— RECORDED DATA —
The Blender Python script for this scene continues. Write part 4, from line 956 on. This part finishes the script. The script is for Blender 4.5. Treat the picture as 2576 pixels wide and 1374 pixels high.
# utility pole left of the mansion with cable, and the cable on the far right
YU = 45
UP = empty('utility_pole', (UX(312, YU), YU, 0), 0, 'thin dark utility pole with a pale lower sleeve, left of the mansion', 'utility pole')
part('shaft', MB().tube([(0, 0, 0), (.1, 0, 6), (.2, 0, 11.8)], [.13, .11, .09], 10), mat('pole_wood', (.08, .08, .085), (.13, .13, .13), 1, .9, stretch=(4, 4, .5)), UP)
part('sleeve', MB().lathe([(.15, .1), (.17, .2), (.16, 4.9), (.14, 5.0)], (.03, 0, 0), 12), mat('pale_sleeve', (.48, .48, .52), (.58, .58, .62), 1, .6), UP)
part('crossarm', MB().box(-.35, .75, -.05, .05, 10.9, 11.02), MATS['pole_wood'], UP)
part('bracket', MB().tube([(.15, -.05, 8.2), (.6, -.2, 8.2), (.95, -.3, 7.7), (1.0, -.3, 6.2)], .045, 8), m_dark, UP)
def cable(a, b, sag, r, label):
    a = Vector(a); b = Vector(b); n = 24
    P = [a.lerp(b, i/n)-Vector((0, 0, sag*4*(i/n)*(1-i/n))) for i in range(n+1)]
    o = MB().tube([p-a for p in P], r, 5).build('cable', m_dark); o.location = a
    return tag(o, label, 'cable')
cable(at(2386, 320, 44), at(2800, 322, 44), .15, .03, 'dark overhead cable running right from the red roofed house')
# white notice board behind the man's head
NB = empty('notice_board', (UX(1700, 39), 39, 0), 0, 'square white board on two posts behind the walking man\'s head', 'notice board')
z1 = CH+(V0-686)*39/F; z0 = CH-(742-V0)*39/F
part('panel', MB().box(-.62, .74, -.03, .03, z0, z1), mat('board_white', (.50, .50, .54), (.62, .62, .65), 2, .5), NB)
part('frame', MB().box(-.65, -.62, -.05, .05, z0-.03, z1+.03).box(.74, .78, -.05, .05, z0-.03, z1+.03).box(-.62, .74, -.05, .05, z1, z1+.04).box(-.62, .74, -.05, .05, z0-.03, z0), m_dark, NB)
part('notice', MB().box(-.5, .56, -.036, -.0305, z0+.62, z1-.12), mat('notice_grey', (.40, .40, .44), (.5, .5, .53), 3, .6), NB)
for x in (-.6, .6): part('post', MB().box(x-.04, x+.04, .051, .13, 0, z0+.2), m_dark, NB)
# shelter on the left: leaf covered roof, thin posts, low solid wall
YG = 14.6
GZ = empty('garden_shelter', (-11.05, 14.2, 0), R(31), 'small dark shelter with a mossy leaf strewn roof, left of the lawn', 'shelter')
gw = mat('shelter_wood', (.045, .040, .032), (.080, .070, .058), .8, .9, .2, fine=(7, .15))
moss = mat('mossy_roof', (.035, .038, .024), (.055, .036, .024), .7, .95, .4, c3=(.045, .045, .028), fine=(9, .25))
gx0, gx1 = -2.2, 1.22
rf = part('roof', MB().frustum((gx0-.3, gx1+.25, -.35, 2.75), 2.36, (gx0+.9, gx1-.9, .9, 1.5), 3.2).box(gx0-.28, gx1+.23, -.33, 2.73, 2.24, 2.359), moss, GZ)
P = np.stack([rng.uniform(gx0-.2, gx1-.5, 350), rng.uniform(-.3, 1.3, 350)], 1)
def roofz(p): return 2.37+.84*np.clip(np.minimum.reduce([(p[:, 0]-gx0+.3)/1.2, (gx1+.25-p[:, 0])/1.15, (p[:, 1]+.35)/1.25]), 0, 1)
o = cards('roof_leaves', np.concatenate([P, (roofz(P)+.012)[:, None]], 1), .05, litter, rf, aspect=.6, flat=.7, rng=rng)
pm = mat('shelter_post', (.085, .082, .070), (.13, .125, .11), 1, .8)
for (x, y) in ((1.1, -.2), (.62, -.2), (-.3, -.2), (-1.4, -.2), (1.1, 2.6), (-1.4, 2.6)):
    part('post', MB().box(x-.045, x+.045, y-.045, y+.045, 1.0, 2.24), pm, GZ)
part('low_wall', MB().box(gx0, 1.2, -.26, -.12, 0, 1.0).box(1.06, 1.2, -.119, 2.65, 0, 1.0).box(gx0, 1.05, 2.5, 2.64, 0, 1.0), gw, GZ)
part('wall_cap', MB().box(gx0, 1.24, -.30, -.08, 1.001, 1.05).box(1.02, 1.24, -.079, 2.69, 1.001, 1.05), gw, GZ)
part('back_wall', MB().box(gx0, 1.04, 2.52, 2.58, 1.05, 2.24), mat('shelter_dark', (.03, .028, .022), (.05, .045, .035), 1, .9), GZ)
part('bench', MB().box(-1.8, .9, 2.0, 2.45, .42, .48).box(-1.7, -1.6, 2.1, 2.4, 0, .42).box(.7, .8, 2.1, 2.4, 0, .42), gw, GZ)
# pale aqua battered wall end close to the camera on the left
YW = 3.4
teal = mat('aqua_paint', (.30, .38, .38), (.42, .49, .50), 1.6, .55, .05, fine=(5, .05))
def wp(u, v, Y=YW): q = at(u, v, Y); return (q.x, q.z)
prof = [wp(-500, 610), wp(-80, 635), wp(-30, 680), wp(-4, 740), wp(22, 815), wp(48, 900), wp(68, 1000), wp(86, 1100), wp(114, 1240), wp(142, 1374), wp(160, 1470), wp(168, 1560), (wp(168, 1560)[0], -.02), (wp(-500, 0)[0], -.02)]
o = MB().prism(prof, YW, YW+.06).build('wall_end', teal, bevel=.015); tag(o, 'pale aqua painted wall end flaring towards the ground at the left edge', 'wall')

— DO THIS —
Set down the listing above in full, please, exactly as it appears.

— RESULT OF THE EXERCISE —
The Blender Python script for this scene continues. Write part 4, from line 956 on. This part finishes the script. The script is for Blender 4.5. Treat the picture as 2576 pixels wide and 1374 pixels high.
# utility pole left of the mansion with cable, and the cable on the far right
YU = 45
UP = empty('utility_pole', (UX(312, YU), YU, 0), 0, 'thin dark utility pole with a pale lower sleeve, left of the mansion', 'utility pole')
part('shaft', MB().tube([(0, 0, 0), (.1, 0, 6), (.2, 0, 11.8)], [.13, .11, .09], 10), mat('pole_wood', (.08, .08, .085), (.13, .13, .13), 1, .9, stretch=(4, 4, .5)), UP)
part('sleeve', MB().lathe([(.15, .1), (.17, .2), (.16, 4.9), (.14, 5.0)], (.03, 0, 0), 12), mat('pale_sleeve', (.48, .48, .52), (.58, .58, .62), 1, .6), UP)
part('crossarm', MB().box(-.35, .75, -.05, .05, 10.9, 11.02), MATS['pole_wood'], UP)
part('bracket', MB().tube([(.15, -.05, 8.2), (.6, -.2, 8.2), (.95, -.3, 7.7), (1.0, -.3, 6.2)], .045, 8), m_dark, UP)
def cable(a, b, sag, r, label):
    a = Vector(a); b = Vector(b); n = 24
    P = [a.lerp(b, i/n)-Vector((0, 0, sag*4*(i/n)*(1-i/n))) for i in range(n+1)]
    o = MB().tube([p-a for p in P], r, 5).build('cable', m_dark); o.location = a
    return tag(o, label, 'cable')
cable(at(2386, 320, 44), at(2800, 322, 44), .15, .03, 'dark overhead cable running right from the red roofed house')
# white notice board behind the man's head
NB = empty('notice_board', (UX(1700, 39), 39, 0), 0, 'square white board on two posts behind the walking man\'s head', 'notice board')
z1 = CH+(V0-686)*39/F; z0 = CH-(742-V0)*39/F
part('panel', MB().box(-.62, .74, -.03, .03, z0, z1), mat('board_white', (.50, .50, .54), (.62, .62, .65), 2, .5), NB)
part('frame', MB().box(-.65, -.62, -.05, .05, z0-.03, z1+.03).box(.74, .78, -.05, .05, z0-.03, z1+.03).box(-.62, .74, -.05, .05, z1, z1+.04).box(-.62, .74, -.05, .05, z0-.03, z0), m_dark, NB)
part('notice', MB().box(-.5, .56, -.036, -.0305, z0+.62, z1-.12), mat('notice_grey', (.40, .40, .44), (.5, .5, .53), 3, .6), NB)
for x in (-.6, .6): part('post', MB().box(x-.04, x+.04, .051, .13, 0, z0+.2), m_dark, NB)
# shelter on the left: leaf covered roof, thin posts, low solid wall
YG = 14.6
GZ = empty('garden_shelter', (-11.05, 14.2, 0), R(31), 'small dark shelter with a mossy leaf strewn roof, left of the lawn', 'shelter')
gw = mat('shelter_wood', (.045, .040, .032), (.080, .070, .058), .8, .9, .2, fine=(7, .15))
moss = mat('mossy_roof', (.035, .038, .024), (.055, .036, .024), .7, .95, .4, c3=(.045, .045, .028), fine=(9, .25))
gx0, gx1 = -2.2, 1.22
rf = part('roof', MB().frustum((gx0-.3, gx1+.25, -.35, 2.75), 2.36, (gx0+.9, gx1-.9, .9, 1.5), 3.2).box(gx0-.28, gx1+.23, -.33, 2.73, 2.24, 2.359), moss, GZ)
P = np.stack([rng.uniform(gx0-.2, gx1-.5, 350), rng.uniform(-.3, 1.3, 350)], 1)
def roofz(p): return 2.37+.84*np.clip(np.minimum.reduce([(p[:, 0]-gx0+.3)/1.2, (gx1+.25-p[:, 0])/1.15, (p[:, 1]+.35)/1.25]), 0, 1)
o = cards('roof_leaves', np.concatenate([P, (roofz(P)+.012)[:, None]], 1), .05, litter, rf, aspect=.6, flat=.7, rng=rng)
pm = mat('shelter_post', (.085, .082, .070), (.13, .125, .11), 1, .8)
for (x, y) in ((1.1, -.2), (.62, -.2), (-.3, -.2), (-1.4, -.2), (1.1, 2.6), (-1.4, 2.6)):
    part('post', MB().box(x-.045, x+.045, y-.045, y+.045, 1.0, 2.24), pm, GZ)
part('low_wall', MB().box(gx0, 1.2, -.26, -.12, 0, 1.0).box(1.06, 1.2, -.119, 2.65, 0, 1.0).box(gx0, 1.05, 2.5, 2.64, 0, 1.0), gw, GZ)
part('wall_cap', MB().box(gx0, 1.24, -.30, -.08, 1.001, 1.05).box(1.02, 1.24, -.079, 2.69, 1.001, 1.05), gw, GZ)
part('back_wall', MB().box(gx0, 1.04, 2.52, 2.58, 1.05, 2.24), mat('shelter_dark', (.03, .028, .022), (.05, .045, .035), 1, .9), GZ)
part('bench', MB().box(-1.8, .9, 2.0, 2.45, .42, .48).box(-1.7, -1.6, 2.1, 2.4, 0, .42).box(.7, .8, 2.1, 2.4, 0, .42), gw, GZ)
# pale aqua battered wall end close to the camera on the left
YW = 3.4
teal = mat('aqua_paint', (.30, .38, .38), (.42, .49, .50), 1.6, .55, .05, fine=(5, .05))
def wp(u, v, Y=YW): q = at(u, v, Y); return (q.x, q.z)
prof = [wp(-500, 610), wp(-80, 635), wp(-30, 680), wp(-4, 740), wp(22, 815), wp(48, 900), wp(68, 1000), wp(86, 1100), wp(114, 1240), wp(142, 1374), wp(160, 1470), wp(168, 1560), (wp(168, 1560)[0], -.02), (wp(-500, 0)[0], -.02)]
o = MB().prism(prof, YW, YW+.06).build('wall_end', teal, bevel=.015); tag(o, 'pale aqua painted wall end flaring towards the ground at the left edge', 'wall')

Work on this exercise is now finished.